[Taxacom] Open review as a wiki
Paul van Rijckevorsel
dipteryx at freeler.nl
Fri Apr 4 09:10:16 CDT 2008
From: "Richard Pyle" <deepreef at bishopmuseum.org>
> I agree that the perception by most recent taxonomists (including me) is
> consistent with that expressed by Don Colless and Paul van Rijckevorsel.
> And I further agree that a bibligraphic citation for a concept
> circumscription is more important than a citation for an original
> description of a name.
> However, my point was directed at those people concerned that the science
> of taxonomy is under-rated due to inadequate citation indexing, even when
> such citation indexing is perfectly justifiable.

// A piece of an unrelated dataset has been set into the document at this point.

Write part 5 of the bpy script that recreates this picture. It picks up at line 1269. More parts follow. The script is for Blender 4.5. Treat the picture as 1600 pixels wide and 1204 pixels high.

> I support my "perfectly justifiable" comment above on the basis of many,
> many historical and modern monographs and revisions, which provide
> citation details as well as authors among the synonymy listings in species
> treatments. That these full citation details are often provided
> underscores the legitimacy of them warranting such citation. That they
> are included in the synonymy listing instead of the bibliogrpahy section
> may well explain why taxonomic works are not given approproiate weight in
> the context of citation indexing.
> If what I just said above does not make sense, please let me know and I
> will provide an example.
***
I appreciate the sentiment, but am unsure of the means suggested.
Indeed, taxonomy papers often provide full citation details for names used.
However, ecology papers and the like usually don't. Although they often do
provide the author(s) and the year of publication, in fact this appears to
be ritual rather functional. If a name is in common use ("out there") then
it is very unlikely that there are issues with homonymy and priority. The
world at large does not know what a homonym is, anyway.
Also, many of the names in use are fairly old and were published with such
minimal descriptions that the method used is only marginally scientific (by
todays's standards). So even if a "SIF (Sustained Impact Factor)" is adopted
this may lead to high SIFs for certain authors who published a lot of names,
but are not necessarily of great importance to the science of Taxonomy.
Other authors, who did contribute a great deal to taxonomic thought, but
published few names would be neglected.
It looks to me that it is time to invent a different strategy.